Posted on 14 January 2022

What are double tax treaties?

Double Taxation Agreements (DTAs) or treaties (DTTs), are agreements made between two jurisdictions designed to reduce the tax levied by more than one jurisdiction on individuals, companies, and other entities on the same source of income, profit etc.

The UK's DTAs are largely based on the Organisation for Economic Co-operation and Development (OECD) taxation convention. Some jurisdictions have amended this or implemented their own double taxation treaty with the UK. For example, the US/UK DTA is in some ways based on the US Foreign Account Tax Compliance Act (FATCA). FATCA is designed to force foreign financial institutions such as HMRC to report information or US reportable accounts to the IRS regarding any US individuals residing in the UK.

Tax Liability

In the UK an individual's tax liability is primarily determined by their domicile and tax residence status. By contrast, a non-UK individual's tax liability may be determined by their citizenship only (such as the US).

This often results in dual residents, or UK residents receiving offshore income or gains (and vice versa), being taxed twice on the same funds (i.e. the UK and the offshore jurisdiction). The extent to which such taxes apply are however subject to double tax treaties and (where applicable) unilateral relief.

DTA Treaty Relief

A DTA can provide a UK individual residing in a jurisdiction with which the UK has a treaty with treaty relief from double taxation.

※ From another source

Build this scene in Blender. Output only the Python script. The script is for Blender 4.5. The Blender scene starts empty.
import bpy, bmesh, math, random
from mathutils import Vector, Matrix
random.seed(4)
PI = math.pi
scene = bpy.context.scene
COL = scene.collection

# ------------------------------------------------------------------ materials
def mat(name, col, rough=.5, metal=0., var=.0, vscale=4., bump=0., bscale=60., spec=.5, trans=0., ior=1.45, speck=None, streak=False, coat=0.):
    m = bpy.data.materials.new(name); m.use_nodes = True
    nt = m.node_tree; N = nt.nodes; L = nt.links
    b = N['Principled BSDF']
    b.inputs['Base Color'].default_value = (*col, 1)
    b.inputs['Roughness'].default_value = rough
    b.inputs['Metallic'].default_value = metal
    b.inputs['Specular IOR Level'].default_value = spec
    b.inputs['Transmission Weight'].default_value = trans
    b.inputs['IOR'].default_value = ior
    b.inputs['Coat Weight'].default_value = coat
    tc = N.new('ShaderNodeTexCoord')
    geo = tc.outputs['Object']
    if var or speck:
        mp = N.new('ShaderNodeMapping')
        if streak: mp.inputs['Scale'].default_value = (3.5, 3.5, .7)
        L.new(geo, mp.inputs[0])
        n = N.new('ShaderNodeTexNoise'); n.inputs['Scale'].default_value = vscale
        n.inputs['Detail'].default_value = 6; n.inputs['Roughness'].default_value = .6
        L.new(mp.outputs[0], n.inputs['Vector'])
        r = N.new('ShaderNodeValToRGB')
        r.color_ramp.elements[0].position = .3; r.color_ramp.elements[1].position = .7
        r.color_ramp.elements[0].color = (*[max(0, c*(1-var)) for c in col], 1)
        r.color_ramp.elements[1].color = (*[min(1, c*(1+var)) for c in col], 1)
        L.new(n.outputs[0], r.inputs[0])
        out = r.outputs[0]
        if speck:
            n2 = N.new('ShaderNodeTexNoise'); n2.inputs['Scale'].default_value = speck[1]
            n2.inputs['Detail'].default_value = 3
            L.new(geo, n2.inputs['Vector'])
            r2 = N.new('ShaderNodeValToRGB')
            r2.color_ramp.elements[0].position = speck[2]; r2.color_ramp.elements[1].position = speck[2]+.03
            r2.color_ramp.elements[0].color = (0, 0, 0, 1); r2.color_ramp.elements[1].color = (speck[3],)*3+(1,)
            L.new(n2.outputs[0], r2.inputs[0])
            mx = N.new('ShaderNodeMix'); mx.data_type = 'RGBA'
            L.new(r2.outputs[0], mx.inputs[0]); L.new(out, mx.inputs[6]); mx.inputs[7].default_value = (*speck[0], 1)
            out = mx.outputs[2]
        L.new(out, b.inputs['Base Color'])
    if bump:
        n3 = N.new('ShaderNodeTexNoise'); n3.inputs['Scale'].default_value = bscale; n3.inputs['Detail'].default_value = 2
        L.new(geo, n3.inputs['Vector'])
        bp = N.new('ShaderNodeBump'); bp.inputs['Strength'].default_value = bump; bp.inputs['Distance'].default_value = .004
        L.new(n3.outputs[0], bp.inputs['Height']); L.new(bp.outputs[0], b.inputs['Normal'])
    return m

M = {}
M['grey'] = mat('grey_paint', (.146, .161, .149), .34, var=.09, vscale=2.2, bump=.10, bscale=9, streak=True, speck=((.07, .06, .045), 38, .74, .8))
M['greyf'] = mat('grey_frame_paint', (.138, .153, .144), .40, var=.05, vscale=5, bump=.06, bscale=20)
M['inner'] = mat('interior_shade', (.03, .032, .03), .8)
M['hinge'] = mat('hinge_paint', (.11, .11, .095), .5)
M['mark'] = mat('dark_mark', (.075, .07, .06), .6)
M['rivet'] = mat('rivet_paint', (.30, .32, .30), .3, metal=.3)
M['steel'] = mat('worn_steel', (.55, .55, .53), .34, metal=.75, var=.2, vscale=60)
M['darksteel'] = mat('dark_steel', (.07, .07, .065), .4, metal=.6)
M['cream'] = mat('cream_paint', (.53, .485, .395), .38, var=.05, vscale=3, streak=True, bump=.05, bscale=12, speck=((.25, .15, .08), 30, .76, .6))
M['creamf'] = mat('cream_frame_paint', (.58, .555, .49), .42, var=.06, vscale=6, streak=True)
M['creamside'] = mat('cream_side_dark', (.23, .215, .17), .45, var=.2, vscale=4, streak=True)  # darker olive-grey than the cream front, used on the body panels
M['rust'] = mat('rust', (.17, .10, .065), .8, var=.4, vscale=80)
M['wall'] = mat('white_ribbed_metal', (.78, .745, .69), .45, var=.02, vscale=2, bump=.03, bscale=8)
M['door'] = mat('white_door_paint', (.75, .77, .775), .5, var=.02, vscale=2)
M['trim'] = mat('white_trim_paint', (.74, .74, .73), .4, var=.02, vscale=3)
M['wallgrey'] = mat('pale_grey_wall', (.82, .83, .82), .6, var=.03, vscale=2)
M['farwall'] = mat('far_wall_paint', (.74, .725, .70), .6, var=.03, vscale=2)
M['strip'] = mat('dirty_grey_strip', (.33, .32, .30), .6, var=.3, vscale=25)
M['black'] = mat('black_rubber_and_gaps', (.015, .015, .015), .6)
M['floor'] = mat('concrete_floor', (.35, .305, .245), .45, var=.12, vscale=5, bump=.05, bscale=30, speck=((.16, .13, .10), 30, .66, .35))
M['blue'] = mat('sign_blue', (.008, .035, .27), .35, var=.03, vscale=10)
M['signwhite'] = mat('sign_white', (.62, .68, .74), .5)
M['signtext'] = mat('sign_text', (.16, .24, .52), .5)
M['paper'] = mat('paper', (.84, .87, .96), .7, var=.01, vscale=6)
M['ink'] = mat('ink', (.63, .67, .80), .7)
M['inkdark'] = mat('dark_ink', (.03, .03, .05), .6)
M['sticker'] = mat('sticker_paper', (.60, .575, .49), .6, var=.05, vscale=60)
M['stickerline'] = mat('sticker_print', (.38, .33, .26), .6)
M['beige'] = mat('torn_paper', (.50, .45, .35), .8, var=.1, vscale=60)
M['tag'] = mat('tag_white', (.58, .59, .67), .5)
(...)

The treaties tend to consider different types of persons and different profits separately, and certain tax treaties apply to certain taxes only. For example, typically the two jurisdictions may have one DTA that covers income tax and capital gains tax (CGT), and a separate one to deal with estate, gift and inheritance tax matters.

Treaty relief must be claimed by the relevant person in the relevant jurisdiction, and any relevant conditions must be satisfied.

The relief can either limit or eliminate the tax liability in the country in which the income/gains arose or the country in which the individual is resident. Relief may be limited according to local rules.